Well, no work of fiction ever happened. People today still love The Final Reflection and My Enemy, My Ally and Federation even though they "never happened" in the current canon (which never happened either because it's all made up).
A good story will immerse you in its present, so you'll buy into what you're experiencing in the here and now and not worry about what might or might not happen in its future, or whether it connects to anything outside itself, until afterward. The connections in something like Trek Lit or the Marvel Cinematic Universe are meant to be a bonus, not the sole purpose of the exercise. The fact that the parts are connected would be of no value if the parts themselves weren't able to stand on their own.

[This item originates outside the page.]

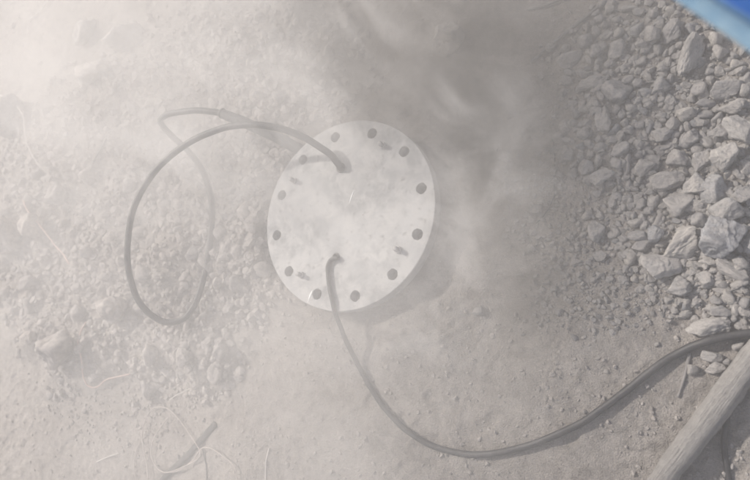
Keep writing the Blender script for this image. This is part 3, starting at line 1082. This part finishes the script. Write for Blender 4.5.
strand('stick', [(690, 353), (687, 367), (683, 382), (678, 397)], .0030, M_STICK, 'short dark stick between the black cable and the log', 'stick', .0035)
strand('thin_rod', [(532, 64), (560, 40), (590, 16), (625, -14)], .0034, M_STICK, 'long thin dusty rod slanting up to the top edge', 'rod', .005, False)
strand('twig', [(528, 11), (545, 7), (560, 2), (590, -8)], .0028, M_STICK, 'short veiled twig at the top edge left of the thin rod', 'twig', .004)
strand('hair_wire', [(553, 140), (555, 152), (555, 170), (554.5, 184), (555, 194), (550, 207), (544, 216), (536, 224)], .0011, M_DARKW, 'hair-thin dark wire bending through the dust left of the rubble', 'wire', .0015, False, 6)
strand('dead_stick', [(112, 134), (105, 146), (96, 160), (88, 175)], .0042, M_STICK, 'veiled grey stick on the heap left of the cable loop', 'stick', .010)
strand('pale_root', [(53, -8), (50, 2), (44, 10), (36, 17), (30, 22), (29, 34)], .0020, M_ROOT, 'white bent root in the top left corner', 'root', .006)
strand('pale_root', [(0, 96), (14, 101), (24, 108), (30, 118), (32, 132), (35, 146), (42, 160), (50, 171)], .0018, M_ROOT, 'thin pale root curving along the left boulder', 'root', .03)
strand('pink_string', [(36, 204), (40, 214), (47, 226), (57, 238), (66, 247), (75, 256), (81, 266)], .0019, M_STRING, 'short pink string lying over the clods near the left edge', 'string', .034, False)
strand('pink_string', [(88, 322), (84, 340), (84, 358), (85, 374), (90, 385), (100, 387), (109, 380), (120, 377), (131, 374)], .0019, M_STRING, 'pinkish string hooked below the heap right of the cracked clod', 'string', .008, False)
cx_ = lambda L: [(130 + a / 4.69, 378 + b2 / 4.69) for a, b2 in L]
strand('wire_coil', cx_([(95, 520), (92, 420), (76, 330), (74, 250), (88, 180), (128, 140), (185, 142), (240, 190), (296, 272), (342, 340), (330, 375), (270, 410), (190, 440), (140, 420), (112, 360), (122, 290), (160, 220), (198, 172)]),
         .0013, M_WIRE, 'loose loops of thin pale wire crossing the dark rubber strip', 'wire', .009, False, 6, 10)
strand('wire_end', cx_([(180, 442), (240, 432), (300, 385), (350, 328), (400, 330), (450, 368), (495, 405), (508, 440), (512, 520)]),   .0013, M_WIRE, 'pale wire arching from the coil to the bottom edge', 'wire', .008, False, 6)
strand('wire_end', cx_([(346, 335), (352, 380), (360, 430), (362, 520)]), .0014, M_DARKW, 'grey wire running straight down right of the dark rubber strip', 'wire', .002, False, 6)
strand('wire_end', cx_([(90, 245), (45, 310), (28, 380), (30, 440), (45, 520)]), .0010, M_WIRE, 'faint outer wire left of the wire coil', 'wire', .003, False, 6)
strand('straw', cx_([(190, 102), (230, 75), (296, 42)]), .0013, M_ROOT, 'pale straw lying above the wire coil', 'straw', .002)
strand('straw', cx_([(655, 330), (642, 400), (638, 520)]), .0016, M_ROOT, 'pale upright straw near the bottom edge below the cap', 'straw', .002)
strand('straw', [(97, 462), (106, 458), (114, 455), (120, 453)], .0014, M_ROOT, 'short pale straw in the lower left left of the wire coil', 'straw', .002)
P = on_ground([(216, 424), (203, 438), (188, 455), (170, 473), (150, 495)], .003, 8)
tag(link('rubber_strip', tube_mesh('rubber_strip', P, .0085, 10, .45), M_RUBBER), 'dark flat rubber strip under the wire coil', 'rubber strip')

# ------------------------------------------------------------------ blue tarpaulin on a post, close to the camera
ZT = .74
E0, E1 = W(671, -1.5, ZT), W(750, 65, ZT)
ed = (E1 - E0) / np.linalg.norm(E1 - E0)
inn = np.array([-ed[1], ed[0], 0.0])
mid = (E0 + E1) / 2
if (W(760, 0, ZT) - mid) @ inn < 0:
    inn = -inn
tp = bpy.data.objects.new('blue_tarpaulin', None)
C.objects.link(tp)
pole_xy = mid + inn * .62
tp.location = (pole_xy[0], pole_xy[1], 0)
tag(tp, 'blurred blue tarpaulin edge across the top right corner close to the camera', 'tarpaulin')


def strip(prof, z_of, ulen=.95, nu=90):
    V, F = [], []
    for i in range(nu + 1):
        u = (i / nu - .5) * 2 * ulen / 2
        for j, d in enumerate(prof):
            wv = .0015 * math.sin(u * 40) + .004 * math.sin(u * 11 + 1)
            p = mid + ed * u + inn * (d + wv)
            V.append((p[0] - pole_xy[0], p[1] - pole_xy[1], z_of(u, d)))
    m_ = len(prof)
    for i in range(nu):
        for j in range(m_ - 1):
            a = i * m_ + j
            F.append((a, a + 1, a + 1 + m_, a + m_))
    return V, F


HEM = .0135


def zsheet(u, d):
    t = max(0, d - HEM)
    v = -.45 * min(t, .08)
    rise = .42 * max(0, t - .08) * max(0, 1 - abs(u) * 1.1)
    return ZT + v + rise + .004 * math.sin(u * 23 + d * 30)


for nm, prof, zf, mat in (('hem', [-.000, .002, .004, .006, .008, .0094], lambda u, d: ZT + .002 * math.sin(math.pi * d / .0115), M_HEM),
                          ('halfshade_strip', [.0085, .0105, .0125, .0138, .0150], lambda u, d: ZT + .0004 - .0015 * (d - .0085) / .006, M_HALFSHADE),
                          ('sheet', [.0138, .0146, .016, .018, .021, .025, .029, .035, .04, .046, .054, .064, .08, .10, .14, .2, .28, .36, .44, .52, .60, .68, .8, .95, 1.1], lambda u, d: zsheet(u, d) - .0012, M_TARP)):
    V, F = strip(prof, zf)
    me = bpy.data.meshes.new(nm)
    me.from_pydata(V, [], F)
    for p in me.polygons:
        p.use_smooth = True
    o = link(nm, me, mat, tp)
    sm = o.modifiers.new('thickness', 'SOLIDIFY')
    sm.thickness = .0022 if nm == 'hem' else .0008
    sm.offset = -1
top = zsheet(0, .62) + .03
link('post', tube_mesh('post', [(0, 0, -.05), (.002, 0, top * .5), (0, 0, top)], .018, 14), M_STICK, tp)

# ------------------------------------------------------------------ dust in the air
def box(name, lo, hi):
    v = [(x, y, z) for x in (lo[0], hi[0]) for y in (lo[1], hi[1]) for z in (lo[2], hi[2])]
    f = [(0, 1, 3, 2), (4, 6, 7, 5), (0, 4, 5, 1), (2, 3, 7, 6), (0, 2, 6, 4), (1, 5, 7, 3)]
    me = bpy.data.meshes.new(name)
    me.from_pydata(v, [], f)
    me.update()
    return link(name, me)


cl = box('dust_cloud', (-1.9, -1.1, -.06), (1.05, 1.5, 1.02))
tag(cl, 'drifting cloud of pale dust and steam over the cap and the left heap', 'dust cloud', kind='stuff')
m = bpy.data.materials.new('airborne_dust')
m.use_nodes = True
nt = m.node_tree
for n in list(nt.nodes):
    nt.nodes.remove(n)
mo = nt.nodes.new('ShaderNodeOutputMaterial')
pv = nt.nodes.new('ShaderNodeVolumePrincipled')
pv.inputs['Color'].default_value = (.97, .945, .935, 1)
pv.inputs['Anisotropy'].default_value = 0.1
nt.links.new(pv.outputs[0], mo.inputs['Volume'])
tc = nt.nodes.new('ShaderNodeTexCoord')
sep = nt.nodes.new('ShaderNodeSeparateXYZ')
nt.links.new(tc.outputs['Object'], sep.inputs[0])
ob, oz = tc.outputs['Object'], sep.outputs[2]


def blob(cx, cy, cz, sx, sy, sz, a):
    """a * exp(-|q|^2) with q scaled about a centre."""
    mp = nt.nodes.new('ShaderNodeVectorMath')
    mp.operation = 'SUBTRACT'
    nt.links.new(ob, mp.inputs[0])
    mp.inputs[1].default_value = (cx, cy, cz)
    ml = nt.nodes.new('ShaderNodeVectorMath')
    ml.operation = 'MULTIPLY'
    nt.links.new(mp.outputs[0], ml.inputs[0])
    ml.inputs[1].default_value = (1 / sx, 1 / sy, 1 / sz)
    dt = nt.nodes.new('ShaderNodeVectorMath')
    dt.operation = 'DOT_PRODUCT'
    nt.links.new(ml.outputs[0], dt.inputs[0])
    nt.links.new(ml.outputs[0], dt.inputs[1])
    e = math_n(nt, 'EXPONENT', math_n(nt, 'MULTIPLY', dt.outputs['Value'], -1.0))
    return math_n(nt, 'MULTIPLY', e, a)


BLOBS = [(-.92, .38, .13, .64, .74, .22, 1.6),    # the big bright cloud over the left
         (-.40, .60, .15, .42, .45, .24, 1.3),
         (-.07, -.02, .20, .34, .42, .22, 1.25),   # over the cap
         (-.24, -.46, .15, .46, .30, .20, 1.1),
         (.06, -.40, .14, .30, .22, .18, .7),
         (.62, .30, .12, .22, .26, .14, .22),
         (.45, .10, .15, .40, .50, .20, .35)]      # a thin veil on the right
PUFF = [(.252, .03, .07, .036, .17, .07, 9.0),     # billows leaving the rim of the cap
        (.14, -.24, .05, .12, .05, .05, 3.0),
        (.33, .16, .13, .12, .26, .09, 1.5),
        (.12, .36, .20, .14, .20, .12, 2.6),
        (-.22, .25, .16, .40, .30, .14, 1.2)]
SMOKE = [(.15, .42, .18, .17, .30, .20, 2.2),      # grey smoke above the cap
         (.345, .0, .08, .075, .20, .08, 12.0),      # low brown-grey smoke right of the cap
         (.29, .22, .11, .09, .12, .11, 6.0),
         (.055, .25, .10, .035, .07, .08, 3.5),  # dark puff standing in for the steam's shadow band above the cap
         (.25, .34, .12, .10, .10, .12, 4.5),
         (.40, .30, .10, .20, .20, .12, 1.6)]
acc = None
for bl in BLOBS:
    q = blob(*bl)
    acc = q if acc is None else math_n(nt, 'ADD', acc, q)
sm_ = None
for bl in SMOKE:
    q = blob(*bl)
    sm_ = q if sm_ is None else math_n(nt, 'ADD', sm_, q)
stz = nt.nodes.new('ShaderNodeVectorMath')
stz.operation = 'MULTIPLY'
nt.links.new(ob, stz.inputs[0])
stz.inputs[1].default_value = (1, 1, .38)
nz2 = nt.nodes.new('ShaderNodeTexNoise')
nz2.inputs['Scale'].default_value = 8.5
nz2.inputs['Detail'].default_value = 4
nz2.inputs['Roughness'].default_value = .6
nz2.inputs['Distortion'].default_value = .9
nt.links.new(stz.outputs[0], nz2.inputs['Vector'])
mr2 = nt.nodes.new('ShaderNodeMapRange')
mr2.inputs[1].default_value = .42
mr2.inputs[2].default_value = .60
mr2.inputs[3].default_value = .08
mr2.inputs[4].default_value = 2.3
nt.links.new(nz2.outputs['Fac'], mr2.inputs[0])
sm_ = math_n(nt, 'MULTIPLY', sm_, mr2.outputs[0])
pf = None
for bl in PUFF:
    q = blob(*bl)
    pf = q if pf is None else math_n(nt, 'ADD', pf, q)
mr3 = nt.nodes.new('ShaderNodeMapRange')       # sharper clumps for the pale billows
mr3.inputs[1].default_value = .49
mr3.inputs[2].default_value = .60
mr3.inputs[3].default_value = 0.0
mr3.inputs[4].default_value = 2.6
nt.links.new(nz2.outputs['Fac'], mr3.inputs[0])
mr2.inputs[1].default_value = .62              # the grey smoke fills the gaps between them
mr2.inputs[2].default_value = .42
acc = math_n(nt, 'ADD', acc, math_n(nt, 'MULTIPLY', pf, mr3.outputs[0]))
acc = math_n(nt, 'ADD', acc, sm_)
frac = math_n(nt, 'DIVIDE', sm_, math_n(nt, 'ADD', acc, .001), True)
nt.links.new(mix(nt, frac, (.978, .958, .934), (.30, .288, .272)), pv.inputs['Color'])
nz = nt.nodes.new('ShaderNodeTexNoise')
nz.inputs['Scale'].default_value = 4.2
nz.inputs['Detail'].default_value = 3
nz.inputs['Roughness'].default_value = .58
nz.inputs['Distortion'].default_value = .6
nt.links.new(stz.outputs[0], nz.inputs['Vector'])
mr = nt.nodes.new('ShaderNodeMapRange')
mr.inputs[1].default_value = .38
mr.inputs[2].default_value = .64
mr.inputs[3].default_value = .55
mr.inputs[4].default_value = 1.5
nt.links.new(nz.outputs['Fac'], mr.inputs[0])
den = math_n(nt, 'MULTIPLY', acc, mr.outputs[0])
den = math_n(nt, 'SUBTRACT', den, .10)
den = math_n(nt, 'MAXIMUM', den, 0.0)
nt.links.new(den, pv.inputs['Density'])
cl.data.materials.append(m)
m.cycles.volume_step_rate = 3.0

hz_ = box('haze', (-9, -9, -1.1), (9, 9, 1.45))
tag(hz_, 'thin even dust haze hanging in the air over the whole ground', 'haze', kind='stuff')
m = bpy.data.materials.new('haze_air')
m.use_nodes = True
nt = m.node_tree
for n in list(nt.nodes):
    nt.nodes.remove(n)
mo = nt.nodes.new('ShaderNodeOutputMaterial')
pv = nt.nodes.new('ShaderNodeVolumePrincipled')
pv.inputs['Color'].default_value = (.95, .93, .925, 1)
pv.inputs['Density'].default_value = .10
nt.links.new(pv.outputs[0], mo.inputs['Volume'])
hz_.data.materials.append(m)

I think the thing is, once you get the long-form interlinked stories happening, (sometimes too drawn out) as we got in lit trek, it becomes much more… depressing, when they end. Especially when things haven’t been wrapped up. Older Trek books were much looser than current, and maybe you would get a trilogy or similar by one author, but it wasn’t as much of an investment as readers. (I kept buying DS9 books and TNG to see ‘what happens next’ long after I lost interest in a lot of the aspects. It’s how they sell the books, and something I finally really regretted here at the end.)
One of my favourite Trek books is Ghost Ship. (I also like children of Hamlyn, and Metmorphosis) It is completely out of any kind of continuity because of when and how it was written, but that’s ok, because it’s one book, not a decades worth of reading (or writing) it’s a fun piece by itself.

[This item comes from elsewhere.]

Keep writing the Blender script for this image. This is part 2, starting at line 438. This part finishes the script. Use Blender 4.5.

For me, a lot of the lines had less and less books that were enjoyable in themselves, and now, the whole thing has felt like a waste of time.
Critically, more than it would have had we not had Coda. Because then I could blame circumstance for not having an ending, than having one that for me has exemplified the flaws in the series rather than the positives.
Trek lit (and to a lesser extent my flirtation with SW novels back in the day) has really affected how I approach TV Tie in fiction now. I was brought back into the fold by the Destiny Trilogy, but for me as a reader it has been diminishing returns since then, with only really the Voyager books holding regular interest. (And that had a rushed ending all of its own.)
I was often excited by the ideas of the little trilogies, and sometimes they were really good and I really enjoyed them, but after a while there was just… underlying fatigue. Things not adding up between authors/stories. Shock tactics that arguably started with the destruction of DS9, or the never ending malaise of section 31 stuff. The practically regular corridor fights, Worf’s girlfriends dying, jaunts to the mirror universe…
Ironically, the things a lot of people don’t like in the new TV incarnations — retcons, violence, misery, unwanted small sequels — started here in Trek lit I think.
The fact we already know there is a Jadzia era DS9 novel coming out shows the direction is moving back to something like we have always had with TOS novels, which is contained stories that can’t suffer from that. (Though I prefer movie era stuff, and am particularly fond of the very few TMP influenced books)
Maybe expanded universe Trek Lit works best when it is framing itself between things, rather than trying to reach out untethered into a future continuity.